Supplied material |
■ ■ ■ ■ ■ ■ ■
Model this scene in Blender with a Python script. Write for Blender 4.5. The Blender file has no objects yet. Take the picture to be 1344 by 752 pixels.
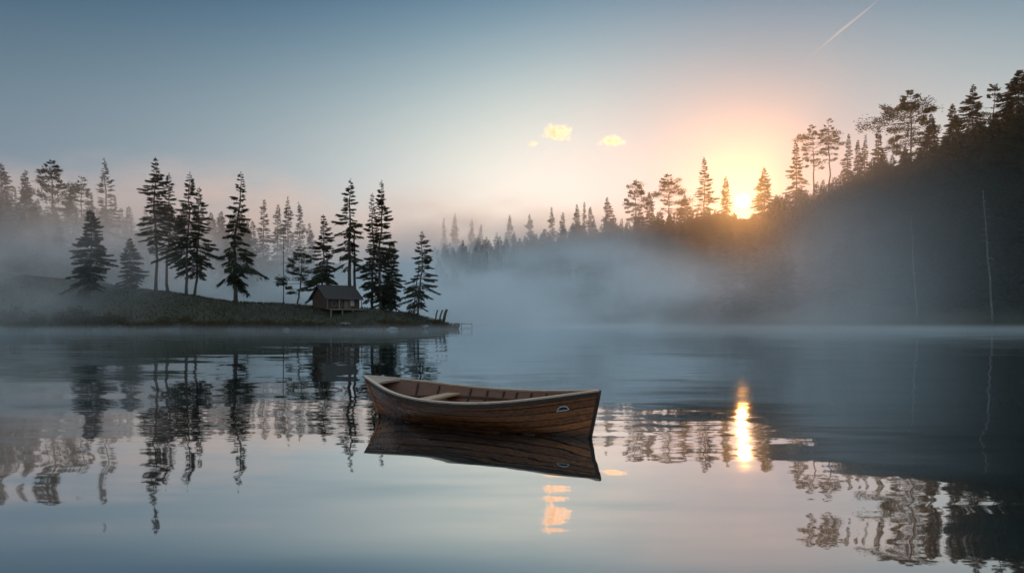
import bpy, bmesh, math, random
import numpy as np
from mathutils import Vector, Matrix, noise as mnoise

sc = bpy.context.scene
COL = sc.collection
R = math.radians

# ------------------------------------------------------------------ camera
F, CX, HY, CAMZ = 1055.0, 672.0, 418.0, 1.6       # focal length, centre and horizon of the photograph in its own pixels


def at(px, py, Y):
    """World point seen at photograph pixel px, py at distance Y."""
    return Vector(((px - CX) / F * Y, Y, CAMZ - (py - HY) / F * Y))


cd = bpy.data.cameras.new('camera')
cam = bpy.data.objects.new('camera', cd)
COL.objects.link(cam)
cam.location = (0, 0, CAMZ)
cam.rotation_euler = (R(90), 0, 0)
cd.sensor_width = 36
cd.lens = F / 1344 * 36
cd.shift_y = (HY - 376) / 1344
cd.clip_start, cd.clip_end = 0.1, 20000
sc.camera = cam

# ------------------------------------------------------------------ sky and sun
SUN = Vector(((975 - CX) / F, 1, (HY - 264) / F)).normalized()
EL = math.asin(SUN.z)
AZ = math.atan2(SUN.x, SUN.y)

SKY_STRENGTH = 0.1
w = bpy.data.worlds.new('World')
sc.world = w
w.use_nodes = True
nt = w.node_tree
nt.nodes.clear()


def nd(nt, typ, **kw):
    n = nt.nodes.new(typ)
    for k, v in kw.items():
        setattr(n, k, v)
    return n


def setin(nt, sock, v):
    if isinstance(v, bpy.types.NodeSocket):
        nt.links.new(v, sock)
    else:
        sock.default_value = v


def mth(nt, op, a, b=0.0, c=0.0, clamp=False):
    n = nd(nt, 'ShaderNodeMath', operation=op, use_clamp=clamp)
    for i, v in enumerate((a, b, c)):
        setin(nt, n.inputs[i], v)
    return n.outputs[0]


def vmth(nt, op, a, b=None, out=0, scale=None):
    n = nd(nt, 'ShaderNodeVectorMath', operation=op)
    setin(nt, n.inputs[0], a)
    if b is not None:
        setin(nt, n.inputs[1], b)
    if scale is not None:
        setin(nt, n.inputs['Scale'], scale)
    return n.outputs[out]


def mrange(nt, v, a, b, c=0.0, d=1.0, interp='SMOOTHSTEP'):
    n = nd(nt, 'ShaderNodeMapRange', interpolation_type=interp)
    for i, x in enumerate((v, a, b, c, d)):
        setin(nt, n.inputs[i], x)
    return n.outputs[0]


def mixc(nt, f, a, b, blend='MIX'):
    n = nd(nt, 'ShaderNodeMix', data_type='RGBA', blend_type=blend)
    setin(nt, n.inputs[0], f)
    setin(nt, n.inputs[6], a)
    setin(nt, n.inputs[7], b)
    return n.outputs[2]


def noi(nt, vec, scale, detail=2.0, rough=0.5, out=0, dims='3D'):
    n = nd(nt, 'ShaderNodeTexNoise', noise_dimensions=dims)
    setin(nt, n.inputs['Vector'], vec)
    setin(nt, n.inputs['Scale'], scale)
    setin(nt, n.inputs['Detail'], detail)
    setin(nt, n.inputs['Roughness'], rough)
    return n.outputs[out]


def ramp(nt, fac, stops):
    n = nd(nt, 'ShaderNodeValToRGB')
    el = n.color_ramp.elements
    while len(el) < len(stops):
        el.new(0.5)
    for e, (p, c) in zip(el, stops):
        e.position = p
        e.color = (*c, 1) if len(c) == 3 else c
    setin(nt, n.inputs[0], fac)
    return n.outputs[0]


sky = nd(nt, 'ShaderNodeTexSky', sky_type='NISHITA')
sky.sun_disc = False
sky.sun_elevation = EL
sky.sun_rotation = AZ
sky.altitude = 300
sky.air_density, sky.dust_density, sky.ozone_density = 1.0, 0.5, 1.0
dirv = nd(nt, 'ShaderNodeTexCoord').outputs['Generated']
cosang = vmth(nt, 'DOT_PRODUCT', dirv, tuple(SUN), out=1)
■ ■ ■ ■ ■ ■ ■
Problem | Set the lines above down again, word for word, from the first through the one containing "R = math.radians"; pictures excluded.

Exercise solution |
Model this scene in Blender with a Python script. Write for Blender 4.5. The Blender file has no objects yet. Take the picture to be 1344 by 752 pixels.
import bpy, bmesh, math, random
import numpy as np
from mathutils import Vector, Matrix, noise as mnoise

sc = bpy.context.scene
COL = sc.collection
R = math.radians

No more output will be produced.